Un mio amico, al quale avevo parlato di questo libretto rivoluzionario, mi chiese se potessi prestarglielo. Sulle prime ero un po’ riluttante perché conosco il mio pollo, ma alla fine, dopo aver menato il can per l’aia per un paio di minuti, glielo concessi, dicendogli nell’esatto momento del passaggio di mano: “Pietro torna indietro!”
Come volevasi dimostrare, non me lo riportò mai più indietro, se la diede a gambe e feci la figura del fesso; un libretto trovato al mercatino dell’usato divenne il pomo della discordia di un’amicizia che andava avanti dai nostri migliori anni.
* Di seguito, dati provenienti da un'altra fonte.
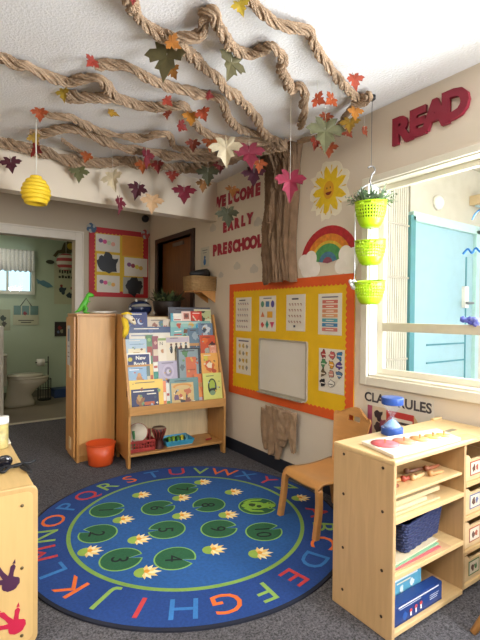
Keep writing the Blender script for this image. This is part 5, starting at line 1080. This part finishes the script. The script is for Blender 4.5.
# hourglass
q = on_z(392, 437, PT); q = Vector((q.x, q.y, PT)); q = on_z(392, 434, PT); s_ = px_m(q)
hg = thing('sand_timer', q, 'large clear sand timer with blue ends standing on the shelf top', 'sand timer')
NBL = mat('#2a4f9c', .35, .03); Hh = 37*s_; R0 = 10.6*s_; cap = 7*s_
print('hourglass', Hh, R0, tuple(q))
for z in (0, Hh-cap):
    MB().lathe([(0, z), (R0*.98, z), (R0, z+.003), (R0, z+cap-.003), (R0*.98, z+cap), (0, z+cap)], NBL, Matrix.Translation(q), n=36).build('end_cap', hg, bevel=.001)
pf = []; zc = Hh/2
for k in range(21):
    t = k/20*2-1; r = R0*.16+(R0*.80-R0*.16)*min(1, abs(t)**.9*1.15); pf.append((max(r, .003), zc+t*(Hh/2-cap)))
MB().lathe(pf, glass((.95, .97, 1.0), 1.15), Matrix.Translation(q), n=32, caps=False).build('glass_bulb', hg)
MB().lathe([(0, cap+.001), (R0*.74, cap+.001), (R0*.70, cap+.010), (R0*.3, cap+.030), (0, cap+.038)], mat('#86ade0', .8, .05), Matrix.Translation(q), n=28).build('sand', hg)
# upper shelf: tray with wooden instruments
ZA = .471; mb = MB(); a0, a1 = .02, .49
mb.box(a0+.002, a1-.002, .006, .24, ZA+.078, ZA+.09, LITE, US); mb.build('wooden_tray', bevel=.003, tag_=('flat pale wooden board tray on the upper shelf', 'tray'))
for k, (x0, x1, z, c_, lb) in enumerate(((.02, .34, ZA+.001, '#cbb28a', 'tan folder lying lowest in the upper shelf stack'), (.022, .26, ZA+.0115, '#cfbd98', 'pale folder second lowest under the board tray'), (.02, .37, ZA+.0265, '#cdb891', 'cream game board directly under the wooden board tray'))):
    mb = MB(); mb.box(x0, x1, .02+.01*k, .22, z, z+(.009 if k < 1 else .014 if k < 2 else .018), mat(c_, .5), US); mb.build('flat_folder', bevel=.001, tag_=(lb, 'folder', 'folders on the maple shelf'))
rng = random.Random(21); IC = [('#8a4a30', 'dark brown'), ('#b5744a', 'reddish brown'), ('#c9985e', 'tan'), ('#a3452f', 'brick red'), ('#d0a878', 'pale'), ('#6f4630', 'chocolate'), ('#b98a58', 'honey'), ('#9a5a3c', 'russet')]
LOC = ['at the front left', 'behind the front left piece', 'near the left panel', 'in the middle front', 'in the middle', 'at the back of the middle', 'toward the right', 'nearest the right end']
for k in range(8):
    x = .06+.05*k; y = .05+.02*(k % 3)+.03*(k % 2); L = .05+.01*(k % 3); z = ZA+.0905+(.009); a = rng.uniform(-.5, .5)
    mb = MB(); mb.tube([ul(x-L*math.cos(a)*.8, y+L*math.sin(a)*.3, z), ul(x, y, z), ul(x+L*math.cos(a)*.8, y-L*math.sin(a)*.3, z)], [.008, .0088, .0065], mat(IC[k][0], .5, .1), 10)
    mb.ball(ul(x-L*math.cos(a)*.8, y+L*math.sin(a)*.3, z+.004), .013, mat(IC[k][0], .5), 10)
    mb.build('wooden_piece', tag_=('%s wooden puzzle piece %s on the wooden board tray' % (IC[k][1], LOC[k]), 'wooden toy', 'wooden pieces on the board tray'))
# middle shelf: navy woven basket on folders
ZB = .2555; 
for k, (c_, x1, dx, lb) in enumerate((('#c9a27a', .40, 0, 'tan folder at the bottom under the navy basket'), ('#c7646a', .35, .003, 'pink folder in the pile under the navy basket'), ('#7fae8a', .36, .006, 'green folder in the pile under the navy basket'), ('#d8c8ac', .38, .0, 'cream folder on top of the pile under the navy basket'))):
    mb = MB(); T = US @ Matrix.Rotation(.03*k-.03, 4, 'Z'); mb.box(.03, x1, .014+.004*k, .235, ZB+.0052*k, ZB+.0052*k+.005, mat(c_, .5), T); mb.build('flat_folder', tag_=(lb, 'folder', 'folders on the maple shelf'))
zk = ZB+.022; mb = MB(); NV = mat('#28335c', .6, .2, 90); T = US @ Matrix.Translation((.285, .165, zk)) @ Matrix.Rotation(.12, 4, 'Z')
def rr_ring(w_, d_, z, n=9):
    out = []
    for sx, sy, a0 in ((1, 1, 0), (-1, 1, 90), (-1, -1, 180), (1, -1, 270)):
        for k in range(n+1): a = math.radians(a0+90*k/n); out.append((sx*(w_/2-.02)+.02*math.cos(a), sy*(d_/2-.02)+.02*math.sin(a), z))
    return out
rows_ = 10
for k in range(rows_):
    t = k/(rows_-1); rg = rr_ring(.29+.03*t, .19+.02*t, .006+.112*t); big = []
    for i in range(len(rg)): 
        a = Vector(rg[i]); b = Vector(rg[(i+1) % len(rg)]); m = max(1, int((b-a).length/.012))
        for j in range(m): big.append(a.lerp(b, j/m))
    cxy = lambda p, s_: Vector((p.x*(1+s_), p.y*(1+s_*1.6), p.z-(.03 if False else 0)))
    big = [cxy(p, .010*(1 if (i//2+k) % 2 else -1)) for i, p in enumerate(big)]
    if t > .80: big = [p for p in big]
    mb.tube([T @ p for p in big], .0068, NV, 6, closed=True)
mb.box(-.14, .14, -.09, .09, 0, .008, NV, T); mb.build('woven_basket', tag_=('navy blue woven basket on the middle shelf', 'basket'))
# lower shelf: two boxes
ZD = .0365
b1 = US @ Matrix.Translation((.03, .018, ZD)); 
gb = thing('game_box', b1 @ Vector((.15, .03, 0)), 'dark blue game box with white text on the lower shelf', 'game box', 'game boxes on the lower shelf')
mb = MB(); mb.box(0, .33, 0, .045, 0, .078, mat('#23407f', .35, .05), b1); T = b1 @ frame((.165, 0, .039), (1, 0, 0), (0, 0, 1))
art(mb, T, .33, .078, [('r', .0, .0, 1, .10, '#1a2f66'), ('r', .1, .84, .93, .91, '#dfe4f0'), ('r', .12, .74, .55, .78, '#b9c4e0'), ('b', .22, .35, .05, '#2f5aa8', 2), ('c', .34, .42, .025, '#c9484a'), ('r', .325, .16, .355, .36, '#e6e2e0'), ('c', .44, .47, .03, '#b84a5a'), ('r', .425, .18, .455, .40, '#dfe0e8'), ('c', .54, .50, .028, '#c9484a'), ('r', .525, .22, .555, .44, '#e6e2e0'), ('r', .72, .58, .92, .61, '#c4cee6'), ('r', .72, .48, .90, .51, '#c4cee6'), ('r', .72, .38, .88, .41, '#c4cee6')], 0)
T2 = b1 @ frame((0, .0225, .039), (0, -1, 0), (0, 0, 1)); art(mb, T2, .045, .078, [('r', 0, 0, 1, .85, '#1b2348'), ('r', .1, .86, .9, .97, '#dcd8cc')], 0)
mb.build('box_body', gb, bevel=.001)
b2 = US @ Matrix.Translation((.022, .072, ZD)) ; gb2 = thing('game_box', b2 @ Vector((.15, .03, 0)), 'light blue box with green edge behind the dark blue game box', 'game box', 'game boxes on the lower shelf')
mb = MB(); mb.box(0, .27, 0, .05, 0, .145, mat('#5fa6c4', .35, .05), b2); T = b2 @ frame((.135, 0, .0725), (1, 0, 0), (0, 0, 1))
art(mb, T, .27, .145, [('r', .0, .0, .16, 1, '#6fa43c'), ('b', .08, .5, .06, '#2f5a24', 3), ('r', .28, .86, .9, .91, '#dfeaf0'), ('r', .38, .76, .72, .80, '#e8e4d0'), ('b', .75, .66, .06, '#d9e4e8', 2), ('b', .5, .6, .05, '#cfe0e6', 4)], 0); mb.build('box_body', gb2, bevel=.001)
for k, (c_, h_, lb) in enumerate((('#a8344a', .175, 'thin dark pink box standing behind the light blue box'), ('#7a4a2c', .185, 'thin brown box standing rearmost on the lower shelf'))):
    T = US @ Matrix.Translation((.03, .126+.03*k, ZD)); mb = MB(); mb.box(0, .26, 0, .024, 0, h_, mat(c_, .4), T); mb.build('game_box', bevel=.001, tag_=(lb, 'game box', 'game boxes on the lower shelf'))

# ================================================================= LEFT FOREGROUND CABINET
LX, LY, LZ = .318, 1.79, .605
lc = thing('low_cabinet', (0.02, 2.4, 0), 'low pale wood cabinet with dinosaur footprint decals at lower left', 'cabinet')
LW = mat('#c09d66', .4, .04, kind='wood')
mb = MB(); T = frame(((LX-.5)/2-.0, LY, LZ/2), (1, 0, 0), (0, 0, 1)); 
mb.prism(rrect(LX+.5, LZ-.004, .03, 0, 0), .018, LW, T, 0); mb.build('end_panel', lc, bevel=.005)
mb = MB(); mb.prism(rrect(LX+.5-.035, LZ-.045, .024), .002, mat('#cfab70', .4, .03, kind='wood'), T, .0175); mb.build('inset_panel', lc)
mb = MB(); mb.box(-.5, LX-.006, LY, LY+1.30, .04, LZ-.03, LW); mb.build('body', lc)
mb = MB(); mb.box(-.5, LX-.012, LY+.005, LY+1.31, LZ-.03, LZ-.006, mat('#d6b377', .38, .04, kind='wood', stretch=(14, 1.2, 14))); mb.build('cabinet_top', lc, bevel=.004)
for i, z in enumerate((LZ-.07, LZ/2, .05)):
    mb = MB(); q = Vector((LX-.055, LY-.0195, z)); mb.lathe([(.006, 0), (.006, .002), (0, .0025)], mat('#6a5a3c', .4, metal=.5), frame(q, (1, 0, 0), (0, 0, 1)), n=14); mb.build('screw', lc)
def foot(x, y, s_, c_, label, ang):
    q = on_y(x, y, LY-.02); T = frame((q.x, LY-.0198, q.z), (1, 0, 0), (0, 0, 1)) @ Matrix.Rotation(ang, 4, 'Z'); mb = MB(); M_ = mat(c_, .5)
    mb.prism(blob(.034*s_, 20, .002, -.010, .15, 2, .85), .0012, M_, T)
    for kk, (a, L) in enumerate(((PI/2+.95, .080), (PI/2+.20, .092), (PI/2-.60, .072))):
        d = Vector((math.cos(a), math.sin(a))); n_ = Vector((-d.y, d.x)); P = [d*.0+n_*.013, d*L*.55+n_*.008, d*L*.85+n_*.010, d*L*.98, d*L*.85-n_*.010, d*L*.55-n_*.008, -n_*.013]
        mb.prism([(p.x*s_, p.y*s_) for p in P][::-1], .0011+.0003*(kk+1), M_, T, .0001)
        P = [d*L*1.0+n_*.006, d*L*1.25, d*L*1.0-n_*.006]; mb.prism([(p.x*s_, p.y*s_) for p in P][::-1], .0011, M_, T, .0001)
    o = mb.build('footprint_decal', lc); o['label'] = label
foot(9, 582, .9, '#46203f', 'purple footprint decal', .35); foot(15, 625, .9, '#b81d40', 'red footprint decal', .45)
# dark sunglasses with cord
zt_ = LZ-.006; q = on_z(2, 462, zt_+.03); sg = thing('sunglasses', (q.x, q.y, zt_), 'black sunglasses with twisted cord lying on the low cabinet', 'sunglasses')
mb = MB(); mb.ball((0, 0, 0), .032, mat('#14141c', .15), 20, T=Matrix.Translation((q.x+.008, q.y, zt_+.030)), sc=(1.0, .35, .85)); mb.ball((0, 0, 0), .032, mat('#14141c', .15), 20, T=Matrix.Translation((q.x-.065, q.y-.01, zt_+.030)), sc=(1.0, .35, .85)); mb.build('lens', sg)
mb = MB(); rng = random.Random(31)
def g(x, y, h=.008): p = on_z(x, y, zt_); p.z = zt_+h; return p
for pth in ([(-8, 472), (0, 470), (8, 469), (16, 468), (24, 466), (30, 464.5), (35, 462.5)], [(-6, 466), (2, 474), (10, 470), (20, 466), (27, 469), (31, 474), (26, 473), (21, 469)], [(-8, 478), (0, 473), (6, 466), (0, 464), (-6, 470)]):
    mb.tube(smooth_path([g(x, y, .008 if i % 2 else .012) for i, (x, y) in enumerate(pth)], .006), .0062, mat('#17171b', .7), 8)
mb.build('cord', sg)
# jar at far left
q = on_z(-1, 448, zt_); jr = thing('lidded_jar', (q.x, q.y, zt_), 'small jar with a white lid at the left edge of low cabinet', 'jar')
hh_ = 31*px_m(q); mb = MB(); mb.lathe([(0, .001), (.038, .001), (.04, .01), (.04, hh_*.8), (0, hh_*.8)], mat('#b5a56a', .4, .3, 30), Matrix.Translation(q)); mb.build('jar_body', jr)
mb = MB(); mb.lathe([(0, hh_*.8), (.043, hh_*.8), (.043, hh_), (0, hh_)], WHITE, Matrix.Translation(q)); mb.build('lid', jr)
mb = MB(); p = on_z(6, 443, zt_); mb.box(p.x-.02, p.x+.02, p.y-.02, p.y+.12, zt_, zt_+.004, mat('#ece2cc', .5)); mb.build('paper_strip', tag_=('white strip of paper beside the lidded jar', 'paper'))
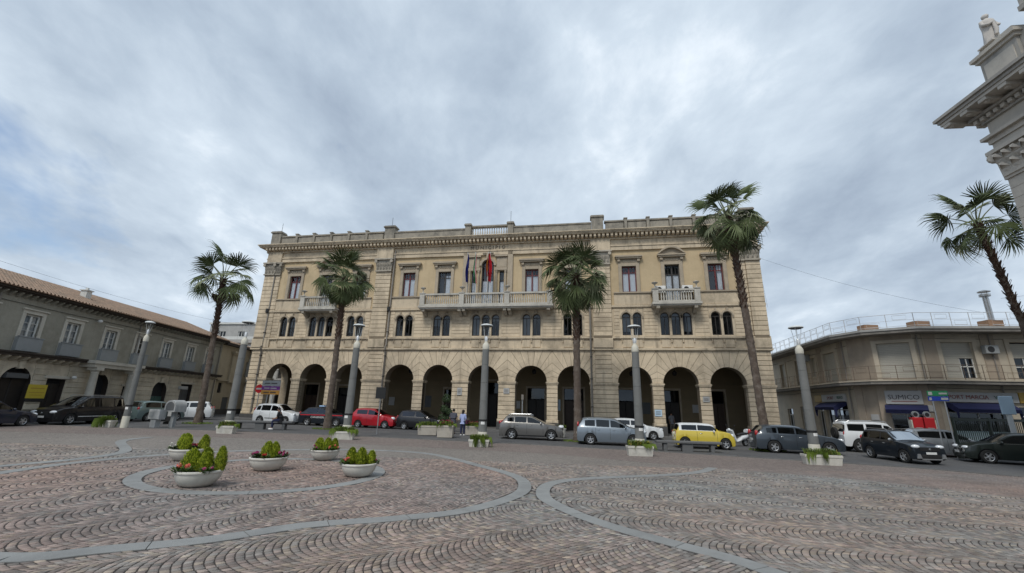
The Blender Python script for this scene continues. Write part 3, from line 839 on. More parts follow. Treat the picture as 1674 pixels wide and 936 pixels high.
arc_ring(m, .58, .78, 0, s, -.12, .08, 14); m.bbox(-.14, .14, -.24, 0, s + .5, s + 1.15, .04); m.box(-.5, .5, -.22, .08, s + 1.152, s + 1.26)
m.build('surround', 'surround_stone', cw)
# --- pilasters
def capital(w):
    m = MB()
    m.prism([(-w / 2, 14.32), (w / 2, 14.32), (w / 2 + .02, 14.7), (w / 2 + .16, 15.35), (-w / 2 - .16, 15.35), (-w / 2 - .02, 14.7)], -.22, .1, 'y')
    m.box(-w / 2 - .2, w / 2 + .2, -.42, .1, 15.36, 15.5); m.box(-w / 2 - .05, w / 2 + .05, -.3, .1, 14.2, 14.31)
    k = max(3, int(w / .3))
    for row, (z, h, o) in enumerate(((14.34, .42, .26), (14.66, .48, .31))):
        for i in range(k + row):
            x = -w / 2 + w * (i + .5) / (k + row)
            m.prism([(-.10, z), (.10, z), (.13, z + h * .6), (0, z + h), (-.13, z + h * .6)], -o - .05, -.1, 'y') if False else m.add(
                [(x - .11, -.2, z), (x + .11, -.2, z), (x + .12, -o, z + h * .6), (x - .12, -o, z + h * .6), (x, -o - .12, z + h * .92), (x, -o - .1, z + h * .6)],
                [(0, 1, 5), (1, 2, 5), (0, 5, 3), (2, 4, 5), (3, 5, 4)])
    for sx in (-1, 1): m.T = Matrix.Translation((sx * (w / 2 + .02), -.32, 15.2)) @ Matrix.Rotation(PI / 2, 4, 'X'); m.lathe([(.03, -.1), (.15, -.1), (.15, .1), (.03, .1)], 10)
    m.T = None
    return m.mesh('capital', 'grey_stone', 40)
def pilaster(x0, x1, y):
    p = link('pilaster', MB().box(x0 + .02, x1 - .02, y + .02, .2, 6.94, 14.2).mesh('pilaster', 'joint_stone'), TH)
    w = x1 - x0; H = (14.2 - 7.95) / 16
    for k in range(16):
        a, b = x0, x1
        me = cached(('pil', round(w, 2), round(y, 2), k % 2), lambda: MB().bbox(-w / 2, w / 2, y, .15, .022, H - .02, .014).mesh('stone_block', 'limestone'))
        link('stone_block', me, p, ((x0 + x1) / 2, 0, 7.95 + k * H))
    link('pilaster_foot', MB().bbox(x0 - .05, x1 + .05, y - .06, .15, 6.95, 7.74, .03).mesh('pilaster_foot', 'limestone_plain'), p)
    c = link('capital', cached(('cap', round(w, 2)), lambda: capital(w)), p, ((x0 + x1) / 2, y + .16, 0))
for sx in (-1, 1):
    for a, b, y in ((9.42, 10.95, -.18), (21.95, 23.05, -.16)): pilaster(*(sorted((sx * a, sx * b))), y)
    a, b = sorted((sx * 21.35, sx * 21.92)); pilaster(a, b, -.06)
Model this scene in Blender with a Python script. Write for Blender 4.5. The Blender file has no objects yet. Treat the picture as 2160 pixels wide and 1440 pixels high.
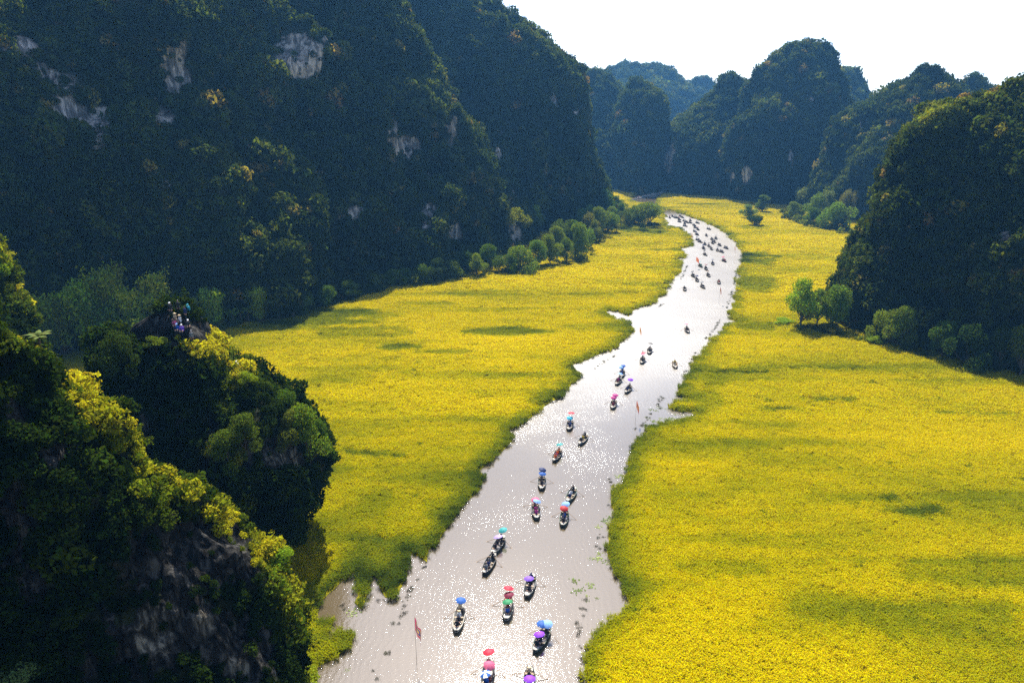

Mi disse poi che l’aveva pure rivenduto ad un suo altro amico e che non gli era molto piaciuto… oltre al danno, anche la beffa! Per carità, io non sono uno stinco di santo, ma questo era proprio un altro paio di maniche! Me lo sarei mangiato vivo! Rimanendo con un pugno di mosche in mano, piansi per la perdita di quell’oggetto così prezioso e me la presi col mio amico, gliene cantai quattro, ma solo ora mi accorgo che le mie non furono altro che lacrime di coccodrillo versate sul latte sul quale piove dove il gatto ci ha lasciato lo zampino… mi sto confondendo, sto prendendo lucciole per lanterne, fischi per fiaschi insomma. Comunque me ne feci di una ragione… ma bisogna fare di necessità virtù e me ne comprai un altro, di libretto, per sopperire alla mia tristezza, che si sa, chiodo schiaccia chiodo.